Seduced by Mrs. Robinson by Beverly Gray
Author:Beverly Gray
Language: eng
Format: epub
Publisher: Algonquin Books
Published: 2017-10-26T13:43:08+00:00
13
Untying the Knot
Sorry we won’t be able to invite you to the wedding, Benjamin, but the arrangements have been so rushed.
Ben sprints up the stairs of his rooming house, loaded down with gifts, as well as a large bouquet of white flowers. He enters his dimly lit room only to gasp in alarm. Looming large in the foreground is the ominous silhouette of a man smoking a long cigar. It’s Mr. Robinson, and he seems to view Ben’s misbehavior with his wife as a personal affront: “Do you have a special grudge against me? . . . Is there something I said that’s caused this contempt, or is it just things I stand for that you despise?”
With icy politesse, Mr. Robinson spells out the consequences of Ben’s transgression: He and his wife will be divorcing soon. Ben, completely missing the pain beneath Mr. Robinson’s words, expresses amazement. “Listen to me,” he insists. “What happened between Mrs. Robinson and me was nothing. It didn’t mean anything. We might just as well have been shaking hands.” Mr. Robinson’s voice drips with sarcasm: “Shaking hands! Well, that’s not saying much for my wife, is it?” Ben, still oblivious to the sorrows of an older generation, lays his cards on the table: “The point is—I don’t love your wife. I love your daughter, sir.”

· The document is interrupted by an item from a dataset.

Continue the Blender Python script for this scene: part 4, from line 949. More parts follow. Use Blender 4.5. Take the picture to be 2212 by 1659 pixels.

At this latest indignity, Mr. Robinson springs to his feet and stares Ben down. His threat is palpable: “I think I can get you behind bars if you ever look at my daughter again.” Now that Elaine has been spirited out of Ben’s reach, “you’re to get her out of your filthy mind right now!” Fighting back tears of grief and anger, he adds (in a line inserted by Buck Henry to cap one of Charles Webb’s strongest scenes), “You’ll pardon me if I don’t shake hands with you.” In the doorway to Ben’s room, Mr. Robinson finally allows his voice to rise above its former careful modulation: “I think you are filth! I think you are scum! You are a degenerate!” Then he hurtles down the stairs, brushing past an eavesdropping Mr. McCleery. Under these circumstances, the landlord is hardly sympathetic to Benjamin’s desperate plea to give him change for the pay phone. (Remember those?) And so our hero races down the stairs and into the rain.
Since the start of The Graduate we’ve had the sense that Ben, living a fishbowl existence in his family home, is not truly understood by the members of his parents’ generation. He’s young, restless, and endearing, so we’re on his side. But the scene with Mr. Robinson—surely one of the film’s most poignant—reveals the extent to which Benjamin fails to recognize that his elders have legitimate emotions too. Failure to communicate is everywhere. The anguish implicit in Mr. Robinson’s fury suggests a powerful man whose carefully built domain is suddenly crumbling all around him. The old castle, it seems, is falling down. But because Ben cannot see beyond his own needs, Mr. Robinson’s words, like Paul Simon’s silent raindrops, have fallen in vain.